IGCP foresees the cost of debt decreasing in 2018. But it will spend more with smaller investors
The agency headed by Cristina Casalinho is informing international investors that a decrease in the cost of Portugal's indebtedness is expected for this year.
Portugal will continue to benefit from quite attractive conditions to finance in markets throughout to 2018, with IGCP foreseeing a new reduction of the cost of public debt to minimums of the decade. Even so, the State will spend more money with Treasury bills due to the costs with prizes it will have to pay this year.
The cost of the entire public indebtedness should decrease to 2.8% this year, falling for the fourth consecutive year, according to the forecasts made by the agency headed by Cristina Casalinho in her presentation to international investors.

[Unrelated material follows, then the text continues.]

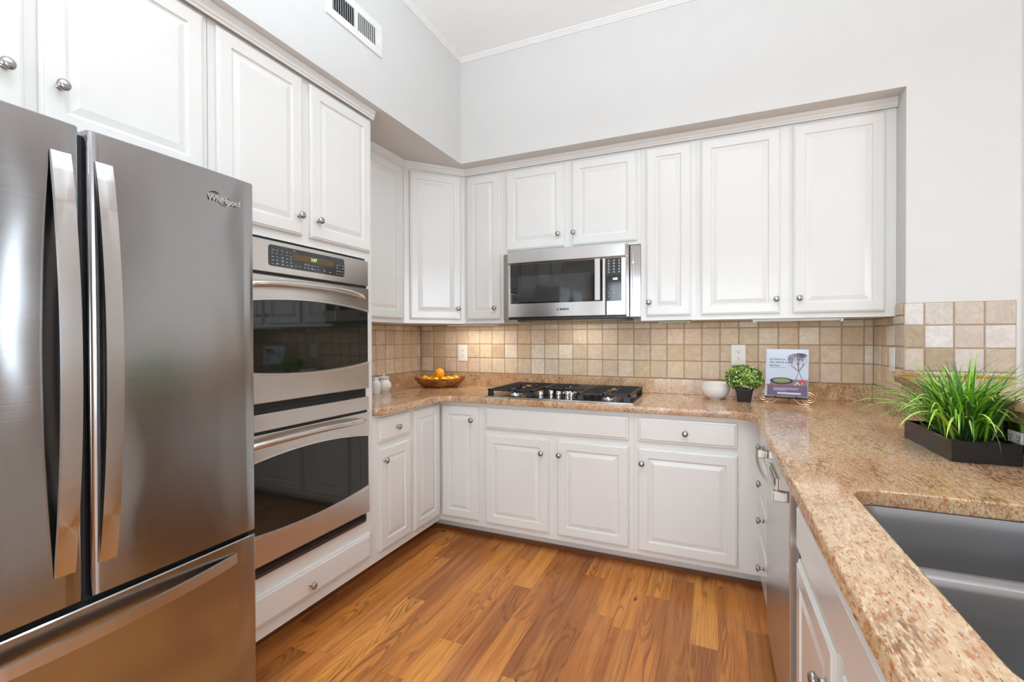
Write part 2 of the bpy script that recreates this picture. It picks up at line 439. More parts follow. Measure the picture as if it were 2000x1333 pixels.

Cristina Casalinho sees the cost of debt shrinking this year
Several reasons help explain this fall to the lowest level since, at least, 2010. Right away, official loans are cheaper for public coffers. In fact, this was already highly expected after the Portuguese Government made early reimbursements to the International Monetary Fund (IMF) in 2017, which meant Portugal was able to be freed from the IMF surcharge in the beginning of this year. This meant that the interest rate for the loans that helped Portugal in 2011 should drop to 2.3% this year.
On the other hand, Cristina Casalinho believes Portugal will continue to have some comfort any time it goes to the market to borrow money, anticipating an unbreakable sentiment from investors, in a year where the European Central Bank stimuli are hoped to come to an end.
IGCP foresees the Treasury bonds‘ stock rate falling considerably to 3.5% in the end of this year, 0.4 percentage points below the current average interest. And IGCP also sees Treasury bills‘ rate falling to a negative ground in 2018: -0.3%. This Wednesday’s short-term debt auction reinforces expectations that interests will fall below the water line in 2018.
GDP prizes will increase the costs of certificates
In spite of the good news, IGCP predicts that retail will be more costly to the Portuguese State, with the interest rate rising to 3%. This is because the first Certificados do Tesouro Poupança Mais (Treasury Certificates Savings Plus) issued in October of 2013 now have a larger interest rate (5%) and pay additional prizes according to the GDP performance.
In 2018, when the Government and international institutions are expecting an economic growth above 2%, IGCP may have to pay a prize higher than 1.5%.
For now, after INE revealed that Portugal had a 2.5% growth in the last quarter of last year, the bonuses of the certificates reaching their fourth year of maturity should stand around 2.1%, according to ECO’s calculations.